Il dato politico più rilevante delle regionali calabresi è questo: Schlein e Conte stanno regalando il centro alla destra.

E’ successo in Calabria, ma è di cattivo auspicio anche in vista della prossime consultazioni politiche. Batti e ribatti, dagli oggi e dagli domani del “centro” si è talmente dibattuto che non c’è stato tempo di farlo, e se uno ci prova deve far conto di dover subire il fuoco di interdizione degli altri aspiranti all’ impresa. Insomma, di questo passo la cosa rischia di finire a tarallucci e vino.

Il “centro” non nasce perché è errata o, almeno, è incerta la lettura politica che se ne dà, sempre costretta nel segno della “moderazione”, a sua volta male interpretata. Insomma, non si sa esattamente a che serva e cosa se ne debba ricavare nel quadro politico così come oggi si pone. Per lo più viene interpretato come un commensale che si aggiunge – e, in fondo, dovrebbe corroborarlo – ad un concerto di altre forze che ha esaurito le sue potenzialità, se mai le avesse avute. Un addendo che concorre aritmeticamente alla somma.

Il “centro” – ed esattamente in ragione della sua fisionomia “moderata”, se correttamente intesa – ha, al contrario, il compito di inventare, se così si può dire, un nuovo lessico, una nuova grammatica ed una nuova sintassi per leggere ed interpretare il momento storico. Cosi da poterlo “dire” e, se appena possibile, cercare di orientarne gli eventi. In altri, termini si tratta – anziché giocare di rimessa tra questo e quello, ma pur sempre nel perimetro dell’attuale sistema – di creare un fatto politico realmente nuovo. E non è facile.

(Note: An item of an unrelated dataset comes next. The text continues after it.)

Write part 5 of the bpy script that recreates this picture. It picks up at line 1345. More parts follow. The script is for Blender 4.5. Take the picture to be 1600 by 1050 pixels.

Chi continuasse ad interpretare il “centro” come forza di interposizione tra i due poli della destra e della sinistra, lo condannerebbe, peraltro, a perire prima di nasce, perché, a quel punto, sottoposto a due forza gravitazionali opposte, i “ centri” inevitabilmente finirebbero per essere due e, cioè, nessuno. Dunque, punto ed a capo.

D’altra parte, poiché il vuoto in natura non esiste, e neppure la politica lo ammette, per una sorta di risucchio “ex-vacuum”, al centro si va collocando la destra.

In Calabria il compito lo ha assunto Forza Italia, che un giorno dovrà pur spiegare al Paese come riesca a conciliare la sua originaria vocazione liberal-democratica con le destre becere cui si accompagna.

Ma è, anzitutto, il “campo largo” a pagare il prezzo della sua ipocrisia. In una regione come la Calabria, si tratta di convocare le forze migliori – e non mancano, più di quanto si creda comunemente – attorno ad un progetto di riscossa culturale e civile, sociale e politica. E non, com’è stato fatto, di lisciare per il verso del pelo certe inclinazioni inveterate e meno nobili, che pur storicamente ci sono.

Il “campo largo” – su tutto il “reddito di cittadinanza regionale” e la promessa assunzione di forestali a go go – ha adottato una politica da straccioni che non gli fa onore e non fa onore ai calabresi. Purtroppo, questa involuzione è comprensibile e gioca tutta a favore della destra.

Schlein e Conte si abbracciano sul ring come due pugili esausti che cercano di trattenersi a vicenda e, nel contempo, di sostenersi l’un l’altro, ma non si sono accorti che il pubblico si è stancato della pantomima e sta abbandonando il palazzetto.